London Money can help you through this process, it doesn’t need to be an additional stress point for you or your business.


What is an SA302 and how do I get one?

The best advice we can give here is to talk to your accountant. Or, if you complete your own tax return via self-assessment online, you can sign into your account and print off your SA302.


Do I need to have been trading for a certain length of time before I can get a mortgage?

Generally speaking, lenders will expect you to have at least 12 months of trading under your belt before they will accept an application for a mortgage. That said, some will request proof of more than this. If you’ve been trading for under a year as a contractor, some lenders may take into account your current daily contract rate, which helps them work out an annual income equating to the maximum figure you can borrow.

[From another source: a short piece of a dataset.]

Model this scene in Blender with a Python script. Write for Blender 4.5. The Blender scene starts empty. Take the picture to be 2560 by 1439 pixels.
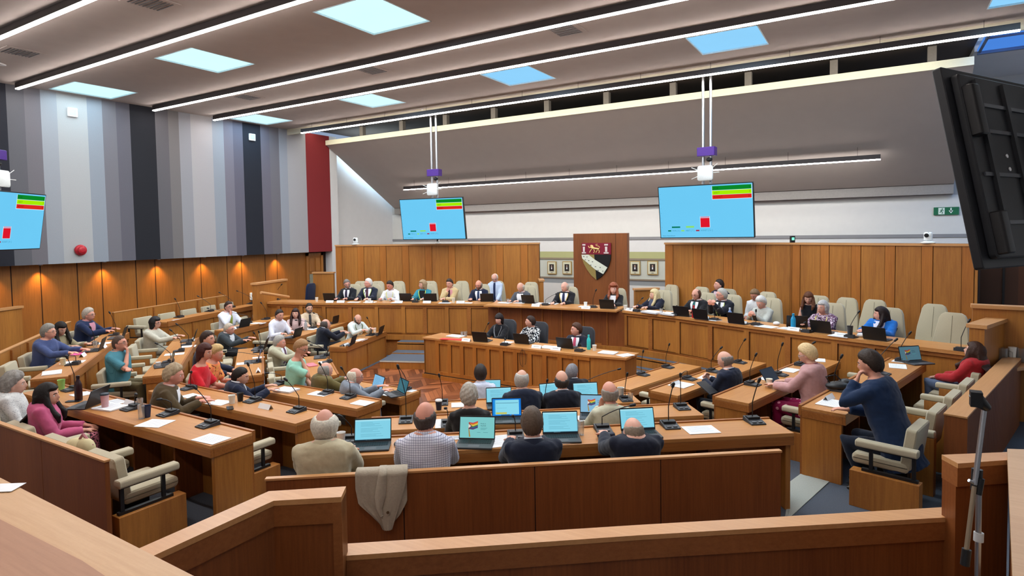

What other things do I need to consider when applying for a mortgage?

As has been said many times, lending criteria differs a lot from lender to lender. But, despite these differences, the criteria used to decipher whether or not you should be given a mortgage are essentially the same. The obvious one is the proof of income, but in addition, you may also be asked for:

  • Bank statements for the last 3 months
  • Proof of identity, e.g. driving licence, passport
  • Proof of your current address by way of utility bill

The lender will also undertake a credit scoring system internally – age, employment, etc. and also an external credit checks – such as Experian, Equifax and the like. As you will no doubt have seen, you can register with the external bodies yourself and undertake your own external credit check, giving yourself the ‘heads up’


Would it help if I put down a larger deposit?

In a word no. But obviously the larger the deposit, the lesser the repayments. If your income figure is verified and you meet the lender’s criteria, then you will qualify for the same mortgage products and the same loan to value (LTV) ratio. However, if your application falls outside the remit of the standard assessment criteria, then the mortgage lender may well ask for a larger deposit to be put down thus reducing the risk to the lender of the borrower missing payments.


Sole Trader and Partnership Mortgage advice

You might start out on your mortgage journey thinking you can obtain a mortgage yourself. After all, you are self-employed. However, there are many benefits to using London Money. We have many years’ experience in arranging challenging mortgages, we know the lenders inside out and who is more likely to accept your application. We know the pitfalls, the benefits and best of all, we can undertake all the leg work for you, handling the whole process, from top to toe, which includes all the liaison that comes with it! Leaving you free to get on with what you do best – running your own business.


What rate of interest would I pay as a sole trader?

The rates for a sole trader are exactly the same as for those taking out a standard mortgage who is employed. Lenders don’t discriminate against your employment status. Their view is that you receive a mortgage which is in tandem with your eligibility and it is an affordable one.


What would be the best mortgage lender for a sole trader?

You can safely assume that if a mortgage lender is offering mortgages, then there will be an option available for a sole trader. We work with many lenders including the standard high street ones, along with the more niche product specialist ones. This would be a process undertaken by London Money to ascertain the best product for you and your circumstances.


What would be the best mortgage lender for a partnership?

Exactly as above for sole traders. We would assess your current situation and present to you the best mortgage products available on the market.


Would a history of bad credit affect my sole trader mortgage?

Potentially. But as with all lending, it is possible to source mortgage products which are tailored to your financial history. We would search the market, combine our knowledge with your circumstances and present your case to a mortgage lender who specialises in bad credit.